Beryl Kalisa, Associate
Professor of History, Clarkston
In September 1992, I began
teaching American history at the Clarkston campus. It has indeed been both exciting and rewarding. However, I quickly observed that many
non-history majors have preconceived notions about the study of history.
On Tuesday, September 11,
2001, a new phase of history, reality history, was born. It was a gorgeous sunny day. Ironically, on that day the class assignment
was on the Wampananoag nation in Massachusetts, examining the peaceful
interactions between the Native Americans and the Puritans in the late
1600s.
A student approached the
door screaming, “Turn on the television—two planes have flown into a building
in New York City,” she said. I turned
on the television monitor, and to our amazement, there it was, the footage of
two planes flying into the World Trade Center and the blaze of fires that
followed. It was like a movie; I, along
with the thirty-five students in the class, was speechless.
The news anchors were suggesting that this was a terrorist
attack. A terrorist attack—why and how
could that be in the United States? Terrorism
doesn’t happen in the United States that happens somewhere else. Needless to say, we did not follow the assignment
for that day; instead, we began to gaze at each other, engaging in small
chats—still stunned. One student
expressed that he was of Jewish American heritage and that the previous summer
he and his family had gone to Israel.
“We were at a sidewalk cafe and they told us to run inside because there
had been a suicide bomber two blocks over.”

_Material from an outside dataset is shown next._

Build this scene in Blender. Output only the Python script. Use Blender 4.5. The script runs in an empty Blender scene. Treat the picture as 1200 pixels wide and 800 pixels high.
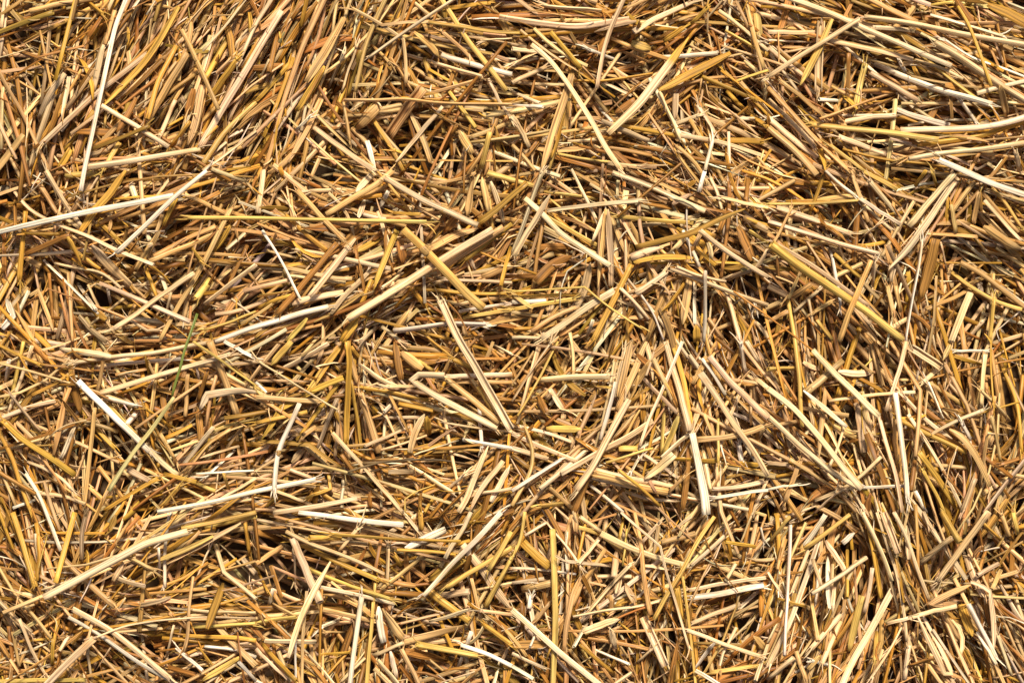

The student went on to explain that though this may be strange for us,
it was not for many people in other parts of the planet. I noticed that a female student’s eyes
became watery and she left the classroom.
When she came back she told us that she was from Rwanada in East Africa
and that she and her family had to flee because of the Civil War. Her ethnic group the Tutsis, were being
slaughtered and that she had witnessed family and neighbors being killed. Quietly and slowly students left the
classroom.
Two days later on Thursday,
September 13th, this class reconvened. I sensed that students wanted and needed to talk about the events
that we had watched collectively on television in the class. Terrorist, Bin Laden, Afghanistan were words
used in the discussions. A Kenyan
reminded us that three years before in 1998, the name Bin Laden had surfaced in
her country. She explained that Bin
Laden was blamed for the destruction of the United States Embassies in
Kenya. “Nobody seemed to care
that innocent lives were lost in Africa.”
Another student from Pakistan, who identified himself as a Muslim,
expressed his anger and sadness that the media’s depiction of Islam was not
correct. He argued, “They write as if
all Muslims are terrorists and all terrorists are Muslims. Those Americans who
blew up the building in Oklahoma are terrorists and they are not Muslims.”
I instructed the students to
open the books to the chapter so that we could begin. Then a student politely stood. “I am from Afghanistan”, he
said. None of us knew that. “My name is Safi, and I hope that none of
you think that is what people in Afghanistan are like. We are not, and Bin Laden is not from there;
he is from Saudi Arabia.” He
enlightened the class and helped to illustrate in a real way that caused this
class to bond for the remaining semester as a tightly knitted class.
While we
studied major events of the past, students learned an important lesson that we really
have much more in common than we recognize.
Though we may look different, speak different languages, dress
differently, have different religious beliefs, there is a thread that unites
us. And while September 11, 2001 will be
chronicled in American history as one of the worst tragedies to occur on
American soil, there was some beauty that came from all of this that was
witnessed in this specific American history course. Each student in his or her way planted new seeds of tolerance,
understanding, and peace in the class even when we were not always in
agreement. I will never forget those
students and how they made teaching and learning of history a reality.